「出すんじゃない。出るんだよ!」に込められたテーマ
Q:我慢を重ねた主人公が後半のネタ晴らしパートの冒頭で役者にブチ切れます。あそこがもうホント痛快で、一気に引き込まれました。「出すんじゃない。出るんだよ!」というセリフも印象的でした。
上田:今思えばあのセリフは、この映画のテーマみたいなものでもあるのかなって。メッセージとかテーマって、最初に企画書とかで、この映画は映画愛を描きますみたいなことを書いたら、絶対その嘘くささが出ちゃって、説教くさくなるし、押し付けがましくなると思うんですけど、もうほんとにそういうのは一切考えずにこれは作ったんです。もうとにかく面白いものを、エンターテインメントを追求して作ろうと。テーマやメッセージは、「出すんじゃなくって、にじみ出てくる」と思っていたので。みんなのキャラクターとかも、出すんじゃなくて、出てくるものを信じてやっていたので。だから、あのシーンは結構難しかったですね。
Q:そうですか。どういった部分が難しかったですか?
上田:最初の37分ワンカットのパートで「出すんじゃない。出るんだよ」って言ってた”実”だと思っていたものが、第2幕で、あれはお芝居だったんだ、劇中劇だったんだ、”虚”だったって分かるんですけど、第3幕で、いや、劇中劇なんだけど、あれはやっぱりホントの感情”実”だったんだっていう。
Q:そうですよね。ホントの気持ちが思わず出てしまったアドリブのせりふなわけですからね、設定としては。

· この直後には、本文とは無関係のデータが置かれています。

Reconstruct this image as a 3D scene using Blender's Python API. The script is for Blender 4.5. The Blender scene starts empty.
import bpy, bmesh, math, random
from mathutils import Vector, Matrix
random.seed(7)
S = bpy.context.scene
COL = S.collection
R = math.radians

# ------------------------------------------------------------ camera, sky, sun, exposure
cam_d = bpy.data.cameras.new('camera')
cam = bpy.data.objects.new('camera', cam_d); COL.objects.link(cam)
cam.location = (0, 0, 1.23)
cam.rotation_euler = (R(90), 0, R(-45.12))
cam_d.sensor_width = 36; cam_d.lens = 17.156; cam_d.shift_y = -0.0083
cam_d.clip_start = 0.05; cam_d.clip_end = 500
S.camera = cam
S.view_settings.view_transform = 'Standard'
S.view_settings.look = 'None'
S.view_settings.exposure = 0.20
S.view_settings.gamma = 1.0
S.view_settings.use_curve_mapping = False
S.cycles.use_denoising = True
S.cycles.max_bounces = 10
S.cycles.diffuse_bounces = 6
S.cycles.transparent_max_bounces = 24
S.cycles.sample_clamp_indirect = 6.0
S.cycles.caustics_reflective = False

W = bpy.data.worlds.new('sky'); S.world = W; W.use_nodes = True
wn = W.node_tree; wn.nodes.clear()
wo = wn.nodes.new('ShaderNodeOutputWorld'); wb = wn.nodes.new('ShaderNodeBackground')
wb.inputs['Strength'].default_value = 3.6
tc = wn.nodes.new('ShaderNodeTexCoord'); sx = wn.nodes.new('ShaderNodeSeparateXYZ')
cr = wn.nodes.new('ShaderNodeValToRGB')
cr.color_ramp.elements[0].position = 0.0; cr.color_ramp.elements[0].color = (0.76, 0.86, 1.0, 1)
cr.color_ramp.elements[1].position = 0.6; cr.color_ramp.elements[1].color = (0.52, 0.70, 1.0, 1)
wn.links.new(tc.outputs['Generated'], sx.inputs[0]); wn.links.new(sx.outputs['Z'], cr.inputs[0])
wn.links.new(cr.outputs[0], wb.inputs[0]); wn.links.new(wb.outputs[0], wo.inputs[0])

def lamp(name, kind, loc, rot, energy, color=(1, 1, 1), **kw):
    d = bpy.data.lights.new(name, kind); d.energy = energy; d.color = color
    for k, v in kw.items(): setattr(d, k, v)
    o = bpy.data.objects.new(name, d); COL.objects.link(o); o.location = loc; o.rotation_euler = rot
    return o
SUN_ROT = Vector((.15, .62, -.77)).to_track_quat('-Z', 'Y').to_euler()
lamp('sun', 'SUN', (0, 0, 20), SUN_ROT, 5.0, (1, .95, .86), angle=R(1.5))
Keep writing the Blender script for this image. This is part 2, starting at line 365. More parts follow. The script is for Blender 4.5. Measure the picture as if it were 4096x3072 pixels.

上田:「実」だと思ってたものが、あ、「虚」なんだってなって。あ、でもやっぱホントは「実」なんだってなって。
Q:そうですね。2回ひっくり返るわけですよね。
上田:そうそう。それがややこしくなく、すっと分かるように、しかも説明せずに成立するかなっていうのを結構考えていた気がしますね。台本上では成立するかどうか、不安だったんですよ。でも秋山ゆずきちゃん(主演女優のアイドル役)が「よろしくでーす」ってやった時に、「あ、これはキレられるわ」って。説明要らないかなと(笑)。
Q:確かにそうですね(笑)。
上田:文字上で「よろしくでーす」って書いてるだけじゃ、ちょっと不安だったんですよね。